**Task:** Transcribe the lines from the start of the data below through the line with "bpy.context.scene.camera = co", word for word and nothing more.
==== Dataset section ====
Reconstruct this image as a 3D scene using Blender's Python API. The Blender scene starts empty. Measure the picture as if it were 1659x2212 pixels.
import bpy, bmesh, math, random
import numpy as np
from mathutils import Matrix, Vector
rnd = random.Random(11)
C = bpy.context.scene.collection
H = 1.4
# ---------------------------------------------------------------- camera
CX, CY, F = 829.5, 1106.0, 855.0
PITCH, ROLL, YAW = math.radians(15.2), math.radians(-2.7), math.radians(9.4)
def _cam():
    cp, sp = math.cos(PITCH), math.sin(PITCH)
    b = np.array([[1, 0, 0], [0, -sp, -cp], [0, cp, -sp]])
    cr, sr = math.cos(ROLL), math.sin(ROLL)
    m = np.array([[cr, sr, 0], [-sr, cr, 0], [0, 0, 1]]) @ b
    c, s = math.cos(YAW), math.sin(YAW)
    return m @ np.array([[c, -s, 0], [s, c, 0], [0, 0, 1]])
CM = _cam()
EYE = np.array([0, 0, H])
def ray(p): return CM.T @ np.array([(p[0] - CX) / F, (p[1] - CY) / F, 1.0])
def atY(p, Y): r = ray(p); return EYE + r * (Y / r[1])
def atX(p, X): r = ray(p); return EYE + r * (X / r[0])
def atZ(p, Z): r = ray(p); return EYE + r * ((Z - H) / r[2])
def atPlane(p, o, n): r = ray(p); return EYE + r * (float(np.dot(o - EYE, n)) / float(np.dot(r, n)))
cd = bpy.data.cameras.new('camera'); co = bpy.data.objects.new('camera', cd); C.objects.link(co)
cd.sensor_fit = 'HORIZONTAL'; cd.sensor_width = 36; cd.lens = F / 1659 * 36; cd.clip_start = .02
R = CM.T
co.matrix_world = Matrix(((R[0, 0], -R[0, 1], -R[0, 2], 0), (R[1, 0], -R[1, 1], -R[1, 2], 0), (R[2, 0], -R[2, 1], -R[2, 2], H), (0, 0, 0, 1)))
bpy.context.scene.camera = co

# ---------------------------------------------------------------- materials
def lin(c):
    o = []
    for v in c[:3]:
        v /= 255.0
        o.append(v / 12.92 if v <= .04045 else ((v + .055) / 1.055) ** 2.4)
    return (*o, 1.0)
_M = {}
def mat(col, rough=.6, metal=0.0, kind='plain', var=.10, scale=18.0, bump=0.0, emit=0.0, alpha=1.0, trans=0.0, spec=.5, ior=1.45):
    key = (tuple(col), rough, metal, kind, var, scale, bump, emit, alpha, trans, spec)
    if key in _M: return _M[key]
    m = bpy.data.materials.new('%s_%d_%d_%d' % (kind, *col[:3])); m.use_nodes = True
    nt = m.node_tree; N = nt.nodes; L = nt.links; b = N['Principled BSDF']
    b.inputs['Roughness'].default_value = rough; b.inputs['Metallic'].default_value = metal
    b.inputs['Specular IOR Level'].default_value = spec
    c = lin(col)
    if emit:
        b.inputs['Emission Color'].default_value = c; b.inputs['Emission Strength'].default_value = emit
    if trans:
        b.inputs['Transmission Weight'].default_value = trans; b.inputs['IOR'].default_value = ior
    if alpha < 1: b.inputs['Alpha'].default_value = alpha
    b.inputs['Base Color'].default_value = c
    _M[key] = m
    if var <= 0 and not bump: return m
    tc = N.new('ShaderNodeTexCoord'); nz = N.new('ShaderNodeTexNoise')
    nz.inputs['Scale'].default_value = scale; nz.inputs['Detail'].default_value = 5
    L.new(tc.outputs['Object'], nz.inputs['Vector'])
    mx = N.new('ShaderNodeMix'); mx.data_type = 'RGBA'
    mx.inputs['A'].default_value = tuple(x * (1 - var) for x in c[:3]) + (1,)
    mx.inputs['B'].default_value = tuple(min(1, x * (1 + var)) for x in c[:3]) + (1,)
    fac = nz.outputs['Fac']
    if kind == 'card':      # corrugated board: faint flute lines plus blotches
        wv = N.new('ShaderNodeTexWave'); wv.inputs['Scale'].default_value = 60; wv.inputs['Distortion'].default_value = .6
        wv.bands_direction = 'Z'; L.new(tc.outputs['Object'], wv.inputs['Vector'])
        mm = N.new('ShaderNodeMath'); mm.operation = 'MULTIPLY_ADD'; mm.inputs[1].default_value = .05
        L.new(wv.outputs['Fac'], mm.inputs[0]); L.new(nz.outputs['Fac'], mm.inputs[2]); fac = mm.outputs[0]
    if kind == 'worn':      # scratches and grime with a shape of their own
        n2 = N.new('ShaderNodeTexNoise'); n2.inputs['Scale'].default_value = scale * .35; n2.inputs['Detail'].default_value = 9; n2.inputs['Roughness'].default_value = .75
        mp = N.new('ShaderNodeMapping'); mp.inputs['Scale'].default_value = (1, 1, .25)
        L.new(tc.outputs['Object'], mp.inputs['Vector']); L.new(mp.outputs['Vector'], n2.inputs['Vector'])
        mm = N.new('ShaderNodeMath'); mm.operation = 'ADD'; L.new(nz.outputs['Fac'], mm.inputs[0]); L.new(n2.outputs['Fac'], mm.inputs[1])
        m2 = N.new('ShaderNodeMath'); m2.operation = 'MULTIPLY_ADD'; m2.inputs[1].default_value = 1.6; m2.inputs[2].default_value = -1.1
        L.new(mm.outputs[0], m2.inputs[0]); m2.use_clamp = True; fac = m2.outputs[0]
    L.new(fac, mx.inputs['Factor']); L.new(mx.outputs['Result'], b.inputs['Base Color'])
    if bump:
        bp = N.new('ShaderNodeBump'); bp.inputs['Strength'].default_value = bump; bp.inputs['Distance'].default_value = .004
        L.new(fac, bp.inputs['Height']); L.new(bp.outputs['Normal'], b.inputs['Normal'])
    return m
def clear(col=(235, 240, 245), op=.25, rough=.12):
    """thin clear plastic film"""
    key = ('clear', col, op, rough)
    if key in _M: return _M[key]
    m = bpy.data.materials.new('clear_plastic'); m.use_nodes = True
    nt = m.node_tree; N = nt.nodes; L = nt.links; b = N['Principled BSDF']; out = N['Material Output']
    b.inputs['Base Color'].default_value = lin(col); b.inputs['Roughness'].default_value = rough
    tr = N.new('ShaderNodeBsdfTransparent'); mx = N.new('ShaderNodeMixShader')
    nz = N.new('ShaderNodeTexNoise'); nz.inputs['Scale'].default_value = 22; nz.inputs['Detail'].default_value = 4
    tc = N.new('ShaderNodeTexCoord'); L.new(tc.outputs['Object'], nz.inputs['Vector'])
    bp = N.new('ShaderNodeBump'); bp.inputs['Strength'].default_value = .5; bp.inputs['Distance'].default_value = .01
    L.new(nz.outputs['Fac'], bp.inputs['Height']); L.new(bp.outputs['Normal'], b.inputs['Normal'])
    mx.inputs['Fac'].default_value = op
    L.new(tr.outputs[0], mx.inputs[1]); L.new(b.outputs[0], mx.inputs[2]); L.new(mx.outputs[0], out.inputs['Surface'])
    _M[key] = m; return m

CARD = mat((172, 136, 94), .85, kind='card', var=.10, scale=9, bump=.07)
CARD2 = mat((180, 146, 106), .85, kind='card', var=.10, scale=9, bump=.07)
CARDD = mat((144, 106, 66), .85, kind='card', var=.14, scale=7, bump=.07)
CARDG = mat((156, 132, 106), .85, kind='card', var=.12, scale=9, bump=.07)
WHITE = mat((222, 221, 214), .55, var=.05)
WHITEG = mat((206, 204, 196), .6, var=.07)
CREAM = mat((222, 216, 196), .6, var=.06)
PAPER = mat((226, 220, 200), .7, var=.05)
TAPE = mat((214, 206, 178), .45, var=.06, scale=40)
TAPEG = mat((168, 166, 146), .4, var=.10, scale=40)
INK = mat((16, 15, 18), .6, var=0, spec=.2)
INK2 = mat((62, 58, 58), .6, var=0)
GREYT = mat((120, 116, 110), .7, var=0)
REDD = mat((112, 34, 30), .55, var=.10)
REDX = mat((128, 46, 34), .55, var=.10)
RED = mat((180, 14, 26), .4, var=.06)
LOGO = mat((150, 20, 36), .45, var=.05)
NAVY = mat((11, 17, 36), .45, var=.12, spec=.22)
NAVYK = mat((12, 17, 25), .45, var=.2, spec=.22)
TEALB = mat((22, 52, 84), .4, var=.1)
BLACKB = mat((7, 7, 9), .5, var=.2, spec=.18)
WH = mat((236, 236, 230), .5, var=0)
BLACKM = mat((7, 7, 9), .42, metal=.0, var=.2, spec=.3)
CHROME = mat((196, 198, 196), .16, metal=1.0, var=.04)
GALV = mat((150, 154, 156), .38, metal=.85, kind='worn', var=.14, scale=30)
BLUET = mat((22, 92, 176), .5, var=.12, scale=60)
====
**Solution to the exercise:**
Reconstruct this image as a 3D scene using Blender's Python API. The Blender scene starts empty. Measure the picture as if it were 1659x2212 pixels.
import bpy, bmesh, math, random
import numpy as np
from mathutils import Matrix, Vector
rnd = random.Random(11)
C = bpy.context.scene.collection
H = 1.4
# ---------------------------------------------------------------- camera
CX, CY, F = 829.5, 1106.0, 855.0
PITCH, ROLL, YAW = math.radians(15.2), math.radians(-2.7), math.radians(9.4)
def _cam():
    cp, sp = math.cos(PITCH), math.sin(PITCH)
    b = np.array([[1, 0, 0], [0, -sp, -cp], [0, cp, -sp]])
    cr, sr = math.cos(ROLL), math.sin(ROLL)
    m = np.array([[cr, sr, 0], [-sr, cr, 0], [0, 0, 1]]) @ b
    c, s = math.cos(YAW), math.sin(YAW)
    return m @ np.array([[c, -s, 0], [s, c, 0], [0, 0, 1]])
CM = _cam()
EYE = np.array([0, 0, H])
def ray(p): return CM.T @ np.array([(p[0] - CX) / F, (p[1] - CY) / F, 1.0])
def atY(p, Y): r = ray(p); return EYE + r * (Y / r[1])
def atX(p, X): r = ray(p); return EYE + r * (X / r[0])
def atZ(p, Z): r = ray(p); return EYE + r * ((Z - H) / r[2])
def atPlane(p, o, n): r = ray(p); return EYE + r * (float(np.dot(o - EYE, n)) / float(np.dot(r, n)))
cd = bpy.data.cameras.new('camera'); co = bpy.data.objects.new('camera', cd); C.objects.link(co)
cd.sensor_fit = 'HORIZONTAL'; cd.sensor_width = 36; cd.lens = F / 1659 * 36; cd.clip_start = .02
R = CM.T
co.matrix_world = Matrix(((R[0, 0], -R[0, 1], -R[0, 2], 0), (R[1, 0], -R[1, 1], -R[1, 2], 0), (R[2, 0], -R[2, 1], -R[2, 2], H), (0, 0, 0, 1)))
bpy.context.scene.camera = co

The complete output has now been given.